Les deux derniers versets de la prière Notre Père vont bientôt changer. Une nouvelle traduction française est parue en 2013 et est utilisée dans les églises françaises depuis Noël dernier. L'enjeu ? Éviter que les fidèles pensent que Dieu est la source du mal.
La source du mal
L'avant-dernière ligne du Notre Père va changer. Au lieu de « Ne nous soumets pas à la tentation », les catholiques diront « Ne nous laisse pas entrer en tentation ». « Ça peut donner l'impression que c'est Dieu qui tente, explique Christian Lépine, l'archevêque de Montréal. On a parfois des gens qui nous demandent "pourquoi Dieu voudrait-il nous exposer au mal". Le pape François a déjà parlé de cette question. » Le changement a déjà été fait en France, mais la Conférence des évêques catholiques du Canada a indiqué en novembre dernier qu'ici ce serait « au plus tôt à l'avent 2018 ». « Il y a quelques éléments de concertation en marche au niveau oecuménique, et il y a le processus pour les changements dans le missel », le livre liturgique utilisé dans les églises du pays, dit Mgr Lépine.
Grec et latin
Jésus parlait probablement araméen, mais les deux évangiles qui font mention de la prière Notre Père, proposée par Jésus à ses disciples qui lui demandent de leur apprendre à prier, n'existent qu'en grec ancien (celui de Matthieu a peut-être été écrit en araméen, celui de Luc certainement en grec).
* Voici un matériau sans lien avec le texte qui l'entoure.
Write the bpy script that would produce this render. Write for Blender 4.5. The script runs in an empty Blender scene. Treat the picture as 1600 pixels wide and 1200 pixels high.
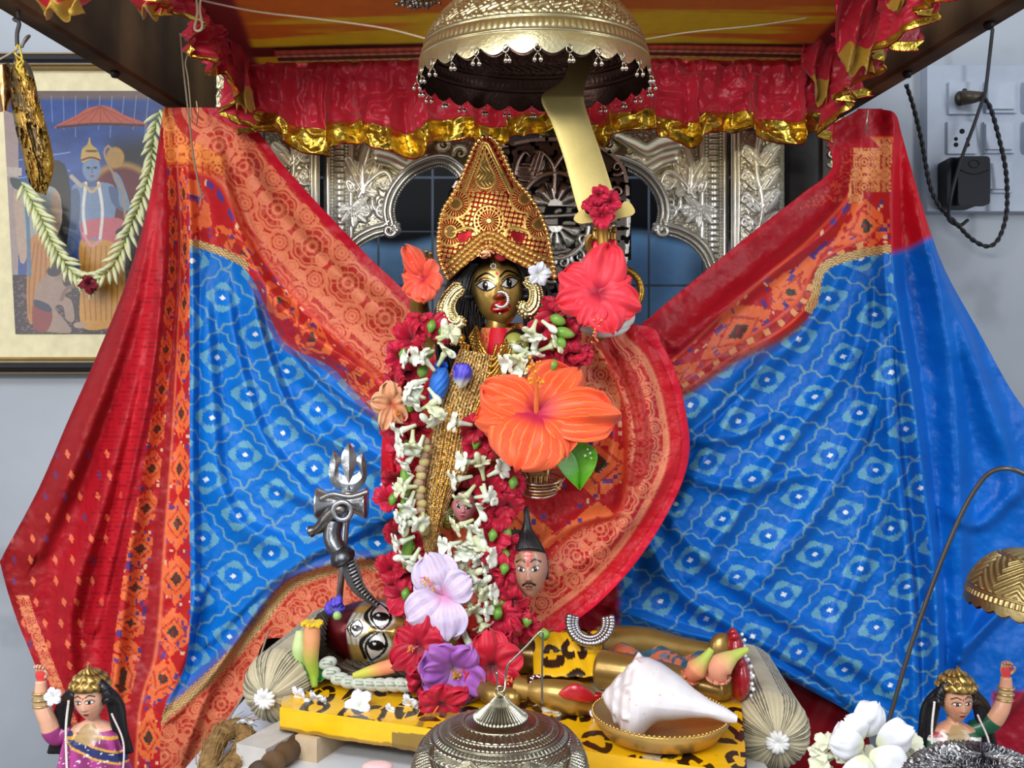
import bpy, math, random
import numpy as np
from mathutils import Vector, Matrix, Euler

# ---------------------------------------------------------------- camera, world, lights, exposure
FP = 1428.0                 # focal length in pixels of the 1600 wide frame
CZ = 1.40                   # camera height above the floor
sc = bpy.context.scene
col = sc.collection
cam_d = bpy.data.cameras.new('camera'); cam = bpy.data.objects.new('camera', cam_d); col.objects.link(cam)
cam_d.sensor_width = 36.0; cam_d.lens = FP / 1600 * 36.0; cam_d.clip_start = 0.02; cam_d.clip_end = 50
cam.location = (0, -1, CZ); cam.rotation_euler = (math.pi / 2, 0, 0)
sc.camera = cam
sc.view_settings.view_transform = 'Standard'; sc.view_settings.look = 'None'
sc.view_settings.gamma = 1.0; sc.view_settings.use_curve_mapping = False
sc.view_settings.exposure = -0.06
world = bpy.data.worlds.new('world'); sc.world = world; world.use_nodes = True
wn = world.node_tree.nodes; wl = world.node_tree.links
bgn = wn['Background']; tcn = wn.new('ShaderNodeTexCoord'); sepn = wn.new('ShaderNodeSeparateXYZ'); rampn = wn.new('ShaderNodeValToRGB')
mapn = wn.new('ShaderNodeMapRange'); mapn.inputs[1].default_value = -1; mapn.inputs[2].default_value = 1
wl.new(tcn.outputs['Generated'], sepn.inputs[0]); wl.new(sepn.outputs['Z'], mapn.inputs[0]); wl.new(mapn.outputs[0], rampn.inputs[0]); wl.new(rampn.outputs[0], bgn.inputs[0])
rampn.color_ramp.elements[0].color = (0.22, 0.21, 0.20, 1); rampn.color_ramp.elements[1].color = (0.80, 0.84, 0.92, 1)
rampn.color_ramp.elements[0].position = 0.2; rampn.color_ramp.elements[1].position = 0.75
bgn.inputs[1].default_value = 0.62
def area_light(name, loc, target, size, power, colr=(1, 1, 1), sy=None):
    l = bpy.data.lights.new(name, 'AREA'); l.energy = power; l.color = colr; l.size = size
    if sy: l.shape = 'RECTANGLE'; l.size_y = sy
    o = bpy.data.objects.new(name, l); col.objects.link(o); o.location = loc
    o.rotation_euler = (Vector(target) - Vector(loc)).to_track_quat('-Z', 'Y').to_euler()
    return o
area_light('tube_light_above', (-0.45, -1.25, 2.35), (0, 0.1, 1.35), 1.1, 17, (0.95, 0.98, 1.0), 0.3)
area_light('added_key_front', (-0.55, -1.45, 1.86), (0, 0.2, 1.55), 1.0, 15, (1.0, 0.99, 0.97), 0.16)  # key light added low so it reaches the valance and arch under the canopy
area_light('added_fill_right', (1.3, -0.9, 1.75), (0, 0.1, 1.3), 0.25, 9.0, (0.90, 0.95, 1.0), 1.1)  # unseen fill light added on the right side
area_light('added_fill_left', (-1.4, -0.8, 1.6), (0, 0.1, 1.3), 0.25, 6.0, (1.0, 0.97, 0.92), 1.0)  # weaker fill added on the left, no known lamp there

# ---------------------------------------------------------------- helpers
rng = np.random.default_rng(7)
random.seed(7)
def W(px, py, d):
    """point that stands d metres in front of the camera plane, at the given place of the 1600x1200 frame"""
    return np.stack([(np.asarray(px, float) - 800) / FP * d, np.asarray(d, float) - 1 + 0 * np.asarray(px, float), CZ + (600 - np.asarray(py, float)) / FP * d], -1)
def V3(px, py, d): return Vector(W(px, py, d).tolist())
def S(*c):
    """sRGB 0..255 to linear"""
    a = np.asarray(c, float) / 255.0
    return np.where(a <= 0.04045, a / 12.92, ((a + 0.055) / 1.055) ** 2.4)
def hsh(i, j, seed=0):
    v = np.sin(i * 127.1 + j * 311.7 + seed * 74.7) * 43758.5453
    return v - np.floor(v)
def vnoise(x, y, seed=0):
    i = np.floor(x); j = np.floor(y); fx = x - i; fy = y - j
    fx = fx * fx * (3 - 2 * fx); fy = fy * fy * (3 - 2 * fy)
    a = hsh(i, j, seed); b = hsh(i + 1, j, seed); c = hsh(i, j + 1, seed); d = hsh(i + 1, j + 1, seed)
    return (a * (1 - fx) + b * fx) * (1 - fy) + (c * (1 - fx) + d * fx) * fy
def fbm(x, y, seed=0, o=4):
    r = 0; a = 0.5
    for k in range(o):
        r = r + a * vnoise(x * 2 ** k, y * 2 ** k, seed + k); a *= 0.5
    return r
def sm(a, b, x):
    t = np.clip((x - a) / (b - a), 0, 1); return t * t * (3 - 2 * t)
def mix(a, b, t):
    t = np.asarray(t)[..., None]; return a * (1 - t) + b * t
def cr(pts, n, closed=False):
    """smooth curve through pts resampled to n points of even spacing"""
    P = np.asarray(pts, float)
    if closed: Q = np.vstack([P[-1], P, P[0], P[1]])
    else: Q = np.vstack([2 * P[0] - P[1], P, 2 * P[-1] - P[-2]])
    out = []
    for i in range(1, len(Q) - 2):
        t = np.linspace(0, 1, 16, endpoint=False)[:, None]
        p0, p1, p2, p3 = Q[i - 1], Q[i], Q[i + 1], Q[i + 2]
        out.append(0.5 * (2 * p1 + (p2 - p0) * t + (2 * p0 - 5 * p1 + 4 * p2 - p3) * t ** 2 + (3 * p1 - p0 - 3 * p2 + p3) * t ** 3))
    out.append(Q[-2][None]); C = np.vstack(out)
    s = np.concatenate([[0], np.cumsum(np.linalg.norm(np.diff(C, axis=0), axis=1))])
    tt = np.linspace(0, s[-1], n, endpoint=not closed)
    return np.stack([np.interp(tt, s, C[:, k]) for k in range(P.shape[1])], -1)
def pdist(x, y, poly, smooth=True, signed=True):
    """arc length and signed distance (positive to the right of travel, picture y down) from a 2D polyline"""
    P = cr(poly, max(12, len(poly) * 4)) if smooth and len(poly) > 2 else np.asarray(poly, float)
    best = np.full(np.shape(x), 1e9); S_ = np.zeros(np.shape(x)); sg = np.ones(np.shape(x)); acc = 0
    for a, b in zip(P[:-1], P[1:]):
        ab = b - a; L = math.hypot(*ab) + 1e-9
        t = np.clip(((x - a[0]) * ab[0] + (y - a[1]) * ab[1]) / L ** 2, 0, 1)
        dx = x - a[0] - t * ab[0]; dy = y - a[1] - t * ab[1]; dd = np.hypot(dx, dy)
        m = dd < best
        best = np.where(m, dd, best); S_ = np.where(m, acc + t * L, S_)
        sg = np.where(m, np.where(ab[0] * (y - a[1]) - ab[1] * (x - a[0]) >= 0, 1, -1), sg); acc += L
    return S_, best * sg
# ---- materials
MATS = {}
def M(name, rough=0.5, metal=0.0, bump=0.0, bscale=200.0, var=0.08, vscale=60.0, sheen=0.0, coat=0.0, trans=0.0, spec=0.5, sss=0.0, aniso=0.0):
    if name in MATS: return MATS[name]
    m = bpy.data.materials.new(name); m.use_nodes = True; nt = m.node_tree; N = nt.nodes; L = nt.links
    b = N['Principled BSDF']; at = N.new('ShaderNodeAttribute'); at.attribute_name = 'Col'
    tc = N.new('ShaderNodeTexCoord'); nz = N.new('ShaderNodeTexNoise'); nz.inputs['Scale'].default_value = vscale; nz.inputs['Detail'].default_value = 4
    L.new(tc.outputs['Object'], nz.inputs['Vector'])
    mr = N.new('ShaderNodeMapRange'); mr.inputs[1].default_value = 0.3; mr.inputs[2].default_value = 0.7; mr.inputs[3].default_value = 1 - var; mr.inputs[4].default_value = 1 + var
    L.new(nz.outputs[0], mr.inputs[0])
    mx = N.new('ShaderNodeVectorMath'); mx.operation = 'SCALE'; L.new(at.outputs['Color'], mx.inputs[0]); L.new(mr.outputs[0], mx.inputs['Scale'])
    L.new(mx.outputs[0], b.inputs['Base Color'])
    b.inputs['Roughness'].default_value = rough; b.inputs['Metallic'].default_value = metal
    b.inputs['Specular IOR Level'].default_value = spec
    b.inputs['Sheen Weight'].default_value = sheen; b.inputs['Coat Weight'].default_value = coat; b.inputs['Coat Roughness'].default_value = 0.12
    if sss: b.inputs['Subsurface Weight'].default_value = sss; b.inputs['Subsurface Scale'].default_value = 0.004
    if bump:
        n2 = N.new('ShaderNodeTexNoise'); n2.inputs['Scale'].default_value = bscale; n2.inputs['Detail'].default_value = 3; L.new(tc.outputs['Object'], n2.inputs['Vector'])
        bp = N.new('ShaderNodeBump'); bp.inputs['Strength'].default_value = bump; bp.inputs['Distance'].default_value = 0.002
        L.new(n2.outputs[0], bp.inputs['Height']); L.new(bp.outputs[0], b.inputs['Normal'])
    if trans:
        tr = N.new('ShaderNodeBsdfTranslucent'); L.new(mx.outputs[0], tr.inputs[0]); ms = N.new('ShaderNodeMixShader'); ms.inputs[0].default_value = trans
        L.new(b.outputs[0], ms.inputs[1]); L.new(tr.outputs[0], ms.inputs[2]); L.new(ms.outputs[0], N['Material Output'].inputs[0])
    MATS[name] = m; return m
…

Or, la traduction actuelle du Notre Père se base sur la version latine de l'original grec. « Le verbe latin "inducar" a été traduit par "soumettre" dans les années 60, mais en fait, en grec, c'est plus proche d'"induire", dit Mgr Lépine. Alors "soumettre" est trop fort. En anglais c'est encore plus fort, on dit "lead us not". » Mgr Lépine note que dans un autre passage des évangiles, dans le jardin de Gethsémani, à la veille de la crucifixion, le même verbe grec, « eisenenke », est utilisé et traduit différemment. « Jésus dit à ses apôtres "veuillez prier pour ne pas entrer en tentation", dit Mgr Lépine. Alors on a utilisé cette formulation pour la nouvelle version du Notre Père. »
Liberté
Le débat sur ce passage du Notre Père fait appel à la question plus générale du mal. « L'une des difficultés de la foi, c'est l'existence du mal, dit Mgr Lépine. S'il existe, c'est que Dieu le permet. Pourquoi ? Parce que Dieu veut notre liberté. Si nous ne pouvons pas choisir le mal, si nous pouvons seulement faire le bien, nous ne sommes pas libres. »
Le pape François
L'automne dernier, le pape avait encouragé des changements similaires du Notre Père dans d'autres langues, dans une série documentaire en neuf épisodes sur cette prière, diffusée par la chaîne télévisée de la conférence des évêques catholiques italiens, TV2000. « Le mal n'est pas quelque chose d'impalpable comme le brouillard de Milan. C'est une personne, Satan. Le sens du texte "Ne nous soumets pas à la tentation" est d'être astucieux dans le bon sens du mot, nous devons être attentifs, avoir la capacité de discerner les mensonges de Satan, avec qui, j'en suis convaincu, il n'est pas possible d'avoir un dialogue. »
Tutoiement
La version actuelle du Notre Père date des années 60. Auparavant, le passage se lisait « Ne nous laissez pas succomber à la tentation ». Le changement avait été réclamé par des exégètes protestants qui trouvaient que succomber ne traduisait pas bien « inducas ». Le changement du verset avait-il frappé Mgr Lépine, qui était alors adolescent ? « Non, ce qui nous avait plus frappés, c'était le passage du vouvoiement au tutoiement pour le Notre Père. En y repensant, "succomber" était plus semblable à "entrer en tentation". »
Épreuve
Des théologiens ont critiqué un autre aspect de la traduction française de l'avant-dernier vers du Notre Père, soulignant que le mot grec traduit par « tentation », « peirasmos », est plus proche d'« épreuve ». « Il ne s'agit pas des petites tentations de la vie quotidienne (manger du chocolat en Carême), mais de mise à l'épreuve », explique François Euvé, directeur de la revue jésuite Études, sur son blogue. « Cela s'oppose en effet à la confiance : vouloir vérifier la fiabilité d'une personne. Si je demande des preuves, c'est que je ne fais pas confiance. La défiance les uns à l'égard des autres est une spirale mortifère. » Le théologie dominicain français Patrick Jacquemont s'est aussi prononcé en faveur d'« épreuve » plutôt que « tentation », selon le quotidien catholique français La Croix.